> Exercise aim: Repeat only the lines running from the beginning of the material through the line that contains "W.node_tree.nodes['Background'].inputs[1].default_value = 0.16".

> Raw data:
--- START ---

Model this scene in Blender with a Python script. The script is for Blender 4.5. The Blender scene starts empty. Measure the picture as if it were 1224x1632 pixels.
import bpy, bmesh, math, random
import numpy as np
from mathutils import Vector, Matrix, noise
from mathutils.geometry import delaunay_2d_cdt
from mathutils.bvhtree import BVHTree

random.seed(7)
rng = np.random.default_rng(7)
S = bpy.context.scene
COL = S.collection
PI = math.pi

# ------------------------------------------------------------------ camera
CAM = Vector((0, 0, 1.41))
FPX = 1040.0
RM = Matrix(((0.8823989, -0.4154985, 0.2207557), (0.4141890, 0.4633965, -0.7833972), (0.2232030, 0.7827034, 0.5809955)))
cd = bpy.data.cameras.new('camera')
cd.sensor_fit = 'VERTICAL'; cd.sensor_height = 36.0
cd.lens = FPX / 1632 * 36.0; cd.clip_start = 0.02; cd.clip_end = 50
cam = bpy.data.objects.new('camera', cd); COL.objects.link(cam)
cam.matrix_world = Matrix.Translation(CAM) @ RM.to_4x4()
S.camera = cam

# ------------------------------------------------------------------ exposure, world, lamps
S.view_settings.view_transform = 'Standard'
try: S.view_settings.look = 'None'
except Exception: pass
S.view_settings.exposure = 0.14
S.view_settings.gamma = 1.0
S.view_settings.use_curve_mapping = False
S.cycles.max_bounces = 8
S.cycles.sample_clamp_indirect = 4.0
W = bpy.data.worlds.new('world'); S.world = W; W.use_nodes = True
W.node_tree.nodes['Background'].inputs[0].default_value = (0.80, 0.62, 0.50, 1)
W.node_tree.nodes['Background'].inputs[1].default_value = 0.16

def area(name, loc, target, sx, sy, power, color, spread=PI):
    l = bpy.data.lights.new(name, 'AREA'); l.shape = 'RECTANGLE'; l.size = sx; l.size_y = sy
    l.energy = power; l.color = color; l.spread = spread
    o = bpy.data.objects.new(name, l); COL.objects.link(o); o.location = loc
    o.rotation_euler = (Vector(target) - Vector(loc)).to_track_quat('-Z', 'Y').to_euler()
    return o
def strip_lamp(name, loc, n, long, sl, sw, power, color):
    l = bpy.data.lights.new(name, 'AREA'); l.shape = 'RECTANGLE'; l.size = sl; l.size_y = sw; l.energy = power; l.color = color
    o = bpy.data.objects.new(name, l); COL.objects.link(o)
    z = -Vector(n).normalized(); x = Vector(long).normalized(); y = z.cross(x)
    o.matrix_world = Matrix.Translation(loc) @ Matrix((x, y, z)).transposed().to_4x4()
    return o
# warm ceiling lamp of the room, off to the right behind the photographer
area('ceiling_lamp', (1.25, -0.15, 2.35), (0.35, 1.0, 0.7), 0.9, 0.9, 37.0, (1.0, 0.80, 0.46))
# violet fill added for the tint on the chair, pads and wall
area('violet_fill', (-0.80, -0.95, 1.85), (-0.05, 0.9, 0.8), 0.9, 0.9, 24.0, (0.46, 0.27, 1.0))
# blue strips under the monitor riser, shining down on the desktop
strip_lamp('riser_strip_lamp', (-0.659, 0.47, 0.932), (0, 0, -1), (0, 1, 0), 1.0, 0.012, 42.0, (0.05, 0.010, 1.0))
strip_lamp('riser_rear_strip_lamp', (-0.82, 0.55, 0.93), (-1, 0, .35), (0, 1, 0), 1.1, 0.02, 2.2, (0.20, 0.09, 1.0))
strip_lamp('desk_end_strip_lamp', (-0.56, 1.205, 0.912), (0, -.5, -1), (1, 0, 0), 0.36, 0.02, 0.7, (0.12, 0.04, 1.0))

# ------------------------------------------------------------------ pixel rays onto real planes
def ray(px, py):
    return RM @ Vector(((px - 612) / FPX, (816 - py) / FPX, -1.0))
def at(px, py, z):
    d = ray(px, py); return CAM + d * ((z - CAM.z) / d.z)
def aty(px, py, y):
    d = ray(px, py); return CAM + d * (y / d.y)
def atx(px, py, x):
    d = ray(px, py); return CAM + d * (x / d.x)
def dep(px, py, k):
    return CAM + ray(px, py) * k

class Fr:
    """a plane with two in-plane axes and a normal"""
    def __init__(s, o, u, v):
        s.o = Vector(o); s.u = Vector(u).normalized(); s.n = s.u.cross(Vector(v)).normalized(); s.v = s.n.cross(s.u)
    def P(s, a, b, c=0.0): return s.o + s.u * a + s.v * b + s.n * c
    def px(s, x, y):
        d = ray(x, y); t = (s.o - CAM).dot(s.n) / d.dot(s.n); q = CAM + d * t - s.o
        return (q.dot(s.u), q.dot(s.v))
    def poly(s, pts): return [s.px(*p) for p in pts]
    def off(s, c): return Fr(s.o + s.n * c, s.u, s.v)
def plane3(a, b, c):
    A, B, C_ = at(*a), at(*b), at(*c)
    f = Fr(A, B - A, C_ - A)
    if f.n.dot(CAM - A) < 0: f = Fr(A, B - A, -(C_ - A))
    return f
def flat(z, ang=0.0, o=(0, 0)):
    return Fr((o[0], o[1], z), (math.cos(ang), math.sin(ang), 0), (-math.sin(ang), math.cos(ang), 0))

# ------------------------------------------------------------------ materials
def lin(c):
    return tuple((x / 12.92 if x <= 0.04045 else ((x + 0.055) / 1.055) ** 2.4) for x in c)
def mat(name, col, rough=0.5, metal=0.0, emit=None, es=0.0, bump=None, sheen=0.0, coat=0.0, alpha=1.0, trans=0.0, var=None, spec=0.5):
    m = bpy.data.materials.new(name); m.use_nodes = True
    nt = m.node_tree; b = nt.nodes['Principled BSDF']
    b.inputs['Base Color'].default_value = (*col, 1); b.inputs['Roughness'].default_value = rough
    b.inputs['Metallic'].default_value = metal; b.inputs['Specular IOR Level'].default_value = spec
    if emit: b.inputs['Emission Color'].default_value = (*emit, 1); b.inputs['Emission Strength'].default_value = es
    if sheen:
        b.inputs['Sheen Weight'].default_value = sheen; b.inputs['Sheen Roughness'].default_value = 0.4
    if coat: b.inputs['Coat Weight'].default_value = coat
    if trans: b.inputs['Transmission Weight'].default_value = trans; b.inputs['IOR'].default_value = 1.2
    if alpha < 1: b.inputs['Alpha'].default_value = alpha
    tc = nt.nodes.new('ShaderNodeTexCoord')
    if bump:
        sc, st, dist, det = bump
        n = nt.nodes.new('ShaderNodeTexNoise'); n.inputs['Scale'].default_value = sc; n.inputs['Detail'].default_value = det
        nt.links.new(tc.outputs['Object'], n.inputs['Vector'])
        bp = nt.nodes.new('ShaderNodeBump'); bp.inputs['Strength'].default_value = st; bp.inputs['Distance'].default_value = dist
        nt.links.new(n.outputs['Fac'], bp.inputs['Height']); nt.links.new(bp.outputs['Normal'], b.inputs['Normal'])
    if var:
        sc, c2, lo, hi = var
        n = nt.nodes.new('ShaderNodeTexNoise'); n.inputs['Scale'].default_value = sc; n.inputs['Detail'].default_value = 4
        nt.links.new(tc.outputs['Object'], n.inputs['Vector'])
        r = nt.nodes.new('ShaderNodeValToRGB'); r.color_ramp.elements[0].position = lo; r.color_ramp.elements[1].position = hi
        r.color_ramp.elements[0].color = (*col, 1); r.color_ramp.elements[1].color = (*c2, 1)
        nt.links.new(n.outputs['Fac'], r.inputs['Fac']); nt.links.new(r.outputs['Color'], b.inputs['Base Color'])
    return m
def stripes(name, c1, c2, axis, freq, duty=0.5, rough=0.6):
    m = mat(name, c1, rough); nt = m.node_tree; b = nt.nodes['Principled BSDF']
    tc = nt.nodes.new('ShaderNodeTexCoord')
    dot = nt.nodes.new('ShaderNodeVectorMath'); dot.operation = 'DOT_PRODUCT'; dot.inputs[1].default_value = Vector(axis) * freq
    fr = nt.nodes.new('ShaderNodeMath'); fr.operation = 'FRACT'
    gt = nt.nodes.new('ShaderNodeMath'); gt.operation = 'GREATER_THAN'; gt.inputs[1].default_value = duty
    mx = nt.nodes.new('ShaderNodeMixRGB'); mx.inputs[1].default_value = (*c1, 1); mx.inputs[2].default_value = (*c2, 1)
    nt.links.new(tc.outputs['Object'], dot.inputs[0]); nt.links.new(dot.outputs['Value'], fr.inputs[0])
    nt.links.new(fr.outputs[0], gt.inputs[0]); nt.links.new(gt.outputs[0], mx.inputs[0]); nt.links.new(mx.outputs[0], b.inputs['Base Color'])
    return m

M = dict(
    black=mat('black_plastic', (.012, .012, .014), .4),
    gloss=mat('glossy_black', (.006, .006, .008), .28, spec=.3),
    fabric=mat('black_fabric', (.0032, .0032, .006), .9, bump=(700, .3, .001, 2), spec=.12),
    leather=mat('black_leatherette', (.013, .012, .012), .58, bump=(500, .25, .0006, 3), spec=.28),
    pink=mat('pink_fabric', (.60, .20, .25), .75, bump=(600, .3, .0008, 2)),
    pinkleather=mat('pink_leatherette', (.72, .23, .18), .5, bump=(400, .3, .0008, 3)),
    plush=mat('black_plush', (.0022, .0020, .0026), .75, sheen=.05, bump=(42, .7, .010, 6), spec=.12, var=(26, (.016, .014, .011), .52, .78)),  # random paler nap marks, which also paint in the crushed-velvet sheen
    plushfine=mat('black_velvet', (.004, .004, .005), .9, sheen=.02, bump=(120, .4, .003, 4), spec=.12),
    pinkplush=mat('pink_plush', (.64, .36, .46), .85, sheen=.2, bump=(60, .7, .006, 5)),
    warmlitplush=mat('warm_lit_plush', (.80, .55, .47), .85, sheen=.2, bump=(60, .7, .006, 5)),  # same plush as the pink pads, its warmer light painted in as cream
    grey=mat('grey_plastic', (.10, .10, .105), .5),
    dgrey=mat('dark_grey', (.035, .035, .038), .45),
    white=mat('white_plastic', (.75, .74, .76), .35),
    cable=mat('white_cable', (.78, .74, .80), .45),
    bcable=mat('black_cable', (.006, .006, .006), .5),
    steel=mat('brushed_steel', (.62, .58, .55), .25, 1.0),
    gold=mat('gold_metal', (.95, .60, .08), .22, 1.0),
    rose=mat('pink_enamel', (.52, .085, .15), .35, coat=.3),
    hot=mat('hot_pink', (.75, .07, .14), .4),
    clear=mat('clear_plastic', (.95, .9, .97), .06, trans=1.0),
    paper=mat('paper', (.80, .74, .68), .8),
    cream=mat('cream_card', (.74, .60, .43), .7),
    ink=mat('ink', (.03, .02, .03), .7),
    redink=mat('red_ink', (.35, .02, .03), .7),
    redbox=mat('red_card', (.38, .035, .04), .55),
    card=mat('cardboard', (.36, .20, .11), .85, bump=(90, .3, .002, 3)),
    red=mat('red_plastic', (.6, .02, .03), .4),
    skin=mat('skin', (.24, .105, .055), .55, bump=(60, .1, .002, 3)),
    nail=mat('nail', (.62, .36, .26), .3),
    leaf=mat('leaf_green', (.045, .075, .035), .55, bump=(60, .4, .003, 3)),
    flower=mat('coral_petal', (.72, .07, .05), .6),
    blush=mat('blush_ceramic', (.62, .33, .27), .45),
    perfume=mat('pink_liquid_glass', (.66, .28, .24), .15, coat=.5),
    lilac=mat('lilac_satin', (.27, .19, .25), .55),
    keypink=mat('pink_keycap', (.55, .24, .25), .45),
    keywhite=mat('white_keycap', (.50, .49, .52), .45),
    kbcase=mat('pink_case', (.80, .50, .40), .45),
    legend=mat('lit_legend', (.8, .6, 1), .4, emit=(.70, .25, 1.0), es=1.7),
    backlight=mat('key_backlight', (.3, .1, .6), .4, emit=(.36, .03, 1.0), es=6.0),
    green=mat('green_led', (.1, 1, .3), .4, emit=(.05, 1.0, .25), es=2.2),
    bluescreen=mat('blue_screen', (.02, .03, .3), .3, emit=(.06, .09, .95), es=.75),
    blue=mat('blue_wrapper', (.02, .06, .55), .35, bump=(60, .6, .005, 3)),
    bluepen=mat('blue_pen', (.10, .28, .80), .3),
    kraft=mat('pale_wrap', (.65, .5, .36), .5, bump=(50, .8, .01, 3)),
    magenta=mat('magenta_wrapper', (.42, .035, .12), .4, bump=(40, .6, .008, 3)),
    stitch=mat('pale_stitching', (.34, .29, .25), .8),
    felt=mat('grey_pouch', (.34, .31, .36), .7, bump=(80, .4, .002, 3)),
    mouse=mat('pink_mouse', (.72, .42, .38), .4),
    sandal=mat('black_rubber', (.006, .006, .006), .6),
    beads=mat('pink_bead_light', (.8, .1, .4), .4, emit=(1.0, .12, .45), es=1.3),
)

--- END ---

> Result:
Model this scene in Blender with a Python script. The script is for Blender 4.5. The Blender scene starts empty. Measure the picture as if it were 1224x1632 pixels.
import bpy, bmesh, math, random
import numpy as np
from mathutils import Vector, Matrix, noise
from mathutils.geometry import delaunay_2d_cdt
from mathutils.bvhtree import BVHTree

random.seed(7)
rng = np.random.default_rng(7)
S = bpy.context.scene
COL = S.collection
PI = math.pi

# ------------------------------------------------------------------ camera
CAM = Vector((0, 0, 1.41))
FPX = 1040.0
RM = Matrix(((0.8823989, -0.4154985, 0.2207557), (0.4141890, 0.4633965, -0.7833972), (0.2232030, 0.7827034, 0.5809955)))
cd = bpy.data.cameras.new('camera')
cd.sensor_fit = 'VERTICAL'; cd.sensor_height = 36.0
cd.lens = FPX / 1632 * 36.0; cd.clip_start = 0.02; cd.clip_end = 50
cam = bpy.data.objects.new('camera', cd); COL.objects.link(cam)
cam.matrix_world = Matrix.Translation(CAM) @ RM.to_4x4()
S.camera = cam

# ------------------------------------------------------------------ exposure, world, lamps
S.view_settings.view_transform = 'Standard'
try: S.view_settings.look = 'None'
except Exception: pass
S.view_settings.exposure = 0.14
S.view_settings.gamma = 1.0
S.view_settings.use_curve_mapping = False
S.cycles.max_bounces = 8
S.cycles.sample_clamp_indirect = 4.0
W = bpy.data.worlds.new('world'); S.world = W; W.use_nodes = True
W.node_tree.nodes['Background'].inputs[0].default_value = (0.80, 0.62, 0.50, 1)
W.node_tree.nodes['Background'].inputs[1].default_value = 0.16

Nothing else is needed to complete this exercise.